La distribution de dividendes peut, au moins dans certains cas, être économiquement plus efficace que le réinvestissement (et a fortiori que la constitution de réserves) par l'entreprise. Le versement de dividendes consiste à transférer du pouvoir d'achat (et du pouvoir tout court) des entreprises vers leurs actionnaires. Ces derniers (notamment les petits) peuvent ainsi optimiser, de leur point de vue, l'utilisation du bénéfice ainsi distribué : ré-investissement, consommation, épargne ..., contribuant ainsi à une meilleure allocation des ressources financières.

Un écart important sur le niveau de l'impôt sur les sociétés entre la France et les autres pays européens, en particulier pour les grosses sociétés, pourrait rendre la France moins attractive pour les investissements.

Enfin, une diminution des dividendes versés par les entreprises (ce qui, même si ce n'est pas le but visé, serait inévitablement la conséquence de la mesure proposée) entraînerait non seulement une diminution du pouvoir d'achat des ménages, mais une double perte de recettes à court terme pour l'Etat : une première fois au niveau de l'impôt sur les sociétés, une deuxième fois au niveau de l'imposition des bénéficiaires des dividendes.

Conclusion. Une mesure qui flatte l'opinion mais qui n'a à peu près que des défauts. Si l'objectif est de différencier l'imposition selon la taille des sociétés, il vaut mieux le dire, et le faire, après en avoir évalué les effets.
 
(voir propositions suivantes)

1 commentaire:

  1. "... mais une double perte de recettes à court terme pour l'Etat : une première fois au niveau de l'impôt sur les sociétés, une deuxième fois au niveau de l'imposition des bénéficiaires des dividendes."

    Faux.
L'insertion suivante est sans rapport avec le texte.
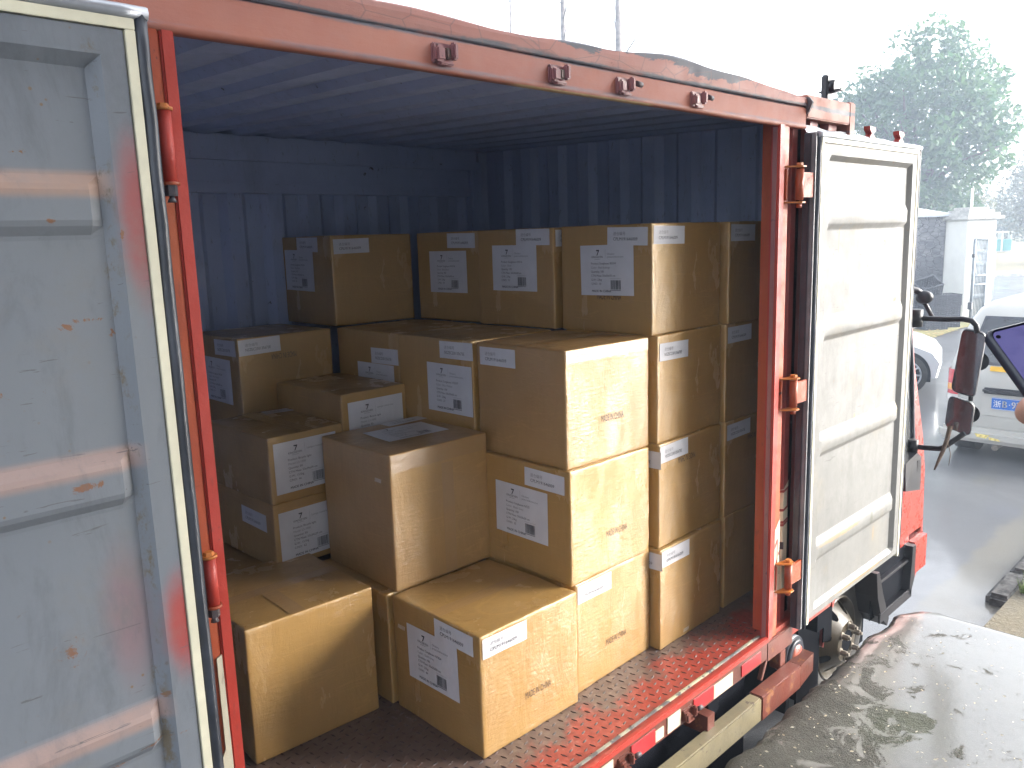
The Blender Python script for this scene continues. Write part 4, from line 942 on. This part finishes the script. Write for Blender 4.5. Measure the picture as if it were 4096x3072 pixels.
def mirror(poly_, name, nrm):
    n = len(poly_); c_ = sum((V(p) for p in poly_), V())/n; nn = V(nrm).normalized()
    # rounded outline
    def rounded(k, inset=1.0):
        pts = []
        for i in range(n):
            p0, p1, p2 = V(poly_[i-1]), V(poly_[i]), V(poly_[(i+1) % n]); a = p1+(p0-p1).normalized()*k; d = p1+(p2-p1).normalized()*k
            for t in (0, .25, .5, .75, 1): pts.append(((1-t)**2*a+2*t*(1-t)*p1+t*t*d))
        return [c_+(p-c_)*inset for p in pts]
    O = rounded(.035); rings = [[p for p in O], [p+nn*-.012 for p in rounded(.035, 1.03)], [p+nn*-.045 for p in rounded(.04, .97)], [p+nn*-.075 for p in rounded(.05, .7)]]
    b = MB()
    rows = [r+[r[0]] for r in rings]; b.grid(rows, 'blackp', smooth=True); b.poly([p+nn*-.078 for p in rounded(.05, .69)], 'blackp'); b.poly([p+nn*-.002 for p in O], 'blackp')
    h = b.build(name, truck)
    b = MB(); I = rounded(.032, .965); cc = c_+nn*.006
    b.poly([p+nn*.004 for p in I], 'mirror')
    b.build('mirror_glass', h); return h, c_, nn
m1, c1, n1 = mirror([(3.5, -.400, 1.174), (3.5, -.525, 1.150), (3.5, -.487, .772), (3.5, -.356, .801)], 'mirror', (-1, -.07, 0))
m2, c2, n2 = mirror([(3.5, -.349, .771), (3.5, -.490, .735), (3.5, -.476, .537), (3.5, -.334, .578)], 'mirror', (-1, -.07, 0))
for h, c_, n_, dz in ((m1, c1, n1, -.0), (m2, c2, n2, 0)):
    b = MB(); p = c_-n_*.07+V((.02, -.035, dz)); b.cyl(p, p-n_*.04, .055, 'blackp', .045, seg=20); b.build('clamp', h)
b = MB(); b.tube([(3.56, -.45, .80), (3.56, -.45, .74)], .013, 'blackp', 8); b.build('link', m1)
# overhead front corner mirror
b = MB(); b.tube([(3.72, .10, 1.34), (3.80, .05, 1.375), (3.88, .0, 1.36), (3.9, -.03, 1.335)], .022, 'blackp'); b.sphere((3.90, -.045, 1.315), .055, 'blackp', sc=(.8, 1, .8)); b.tube([(3.9, -.02, 1.30), (3.9, -.055, 1.27), (3.9, -.10, 1.19)], .014, 'blackp'); tp(b, 'front_mirror')
b = MB(); b.box((3.82, .02, 1.17), (3.845, .2, 1.33), 'alu', .01); tp(b, 'front_mirror_back')
# air intake standing behind the cab
b = MB(); b.box((2.36, -.062, 1.2), (2.43, -.028, 2.51), 'blackp', .006); b.cyl((2.40, -.09, 2.455), (2.40, -.03, 2.455), .032, 'blackp'); b.box((2.38, -.12, 2.43), (2.42, -.01, 2.438), 'blackp'); tp(b, 'air_intake')

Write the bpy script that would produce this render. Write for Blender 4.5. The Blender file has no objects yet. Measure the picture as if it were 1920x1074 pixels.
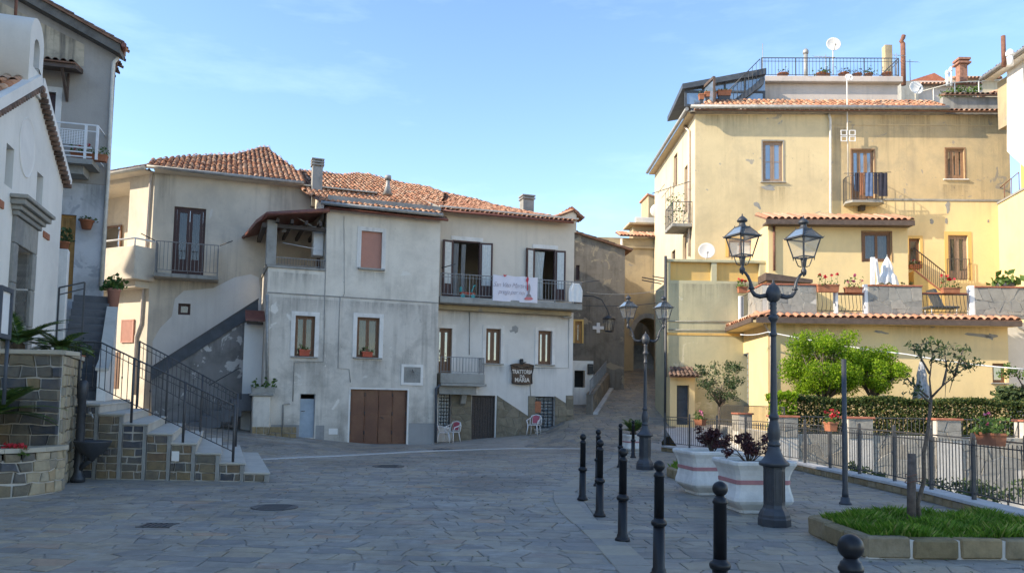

Je ne suis pas économiste mais selon moi, la perte subie par un IS à 20% permet aux entreprises de se développer et donc d'augmenter l'IS payé l'année suivante et la perte due au niveau d'imposition des bénéficiaires des dividendes aura déjà été prélevé dans l'IS à40 %. De plus, il vaut mieux prélevé à la source avec cet impôt plutôt que de laisser les investisseurs réinvestir sans aucune taxe (loi Scellier), ou en épargnant ce qui ne sera pas taxé non plus.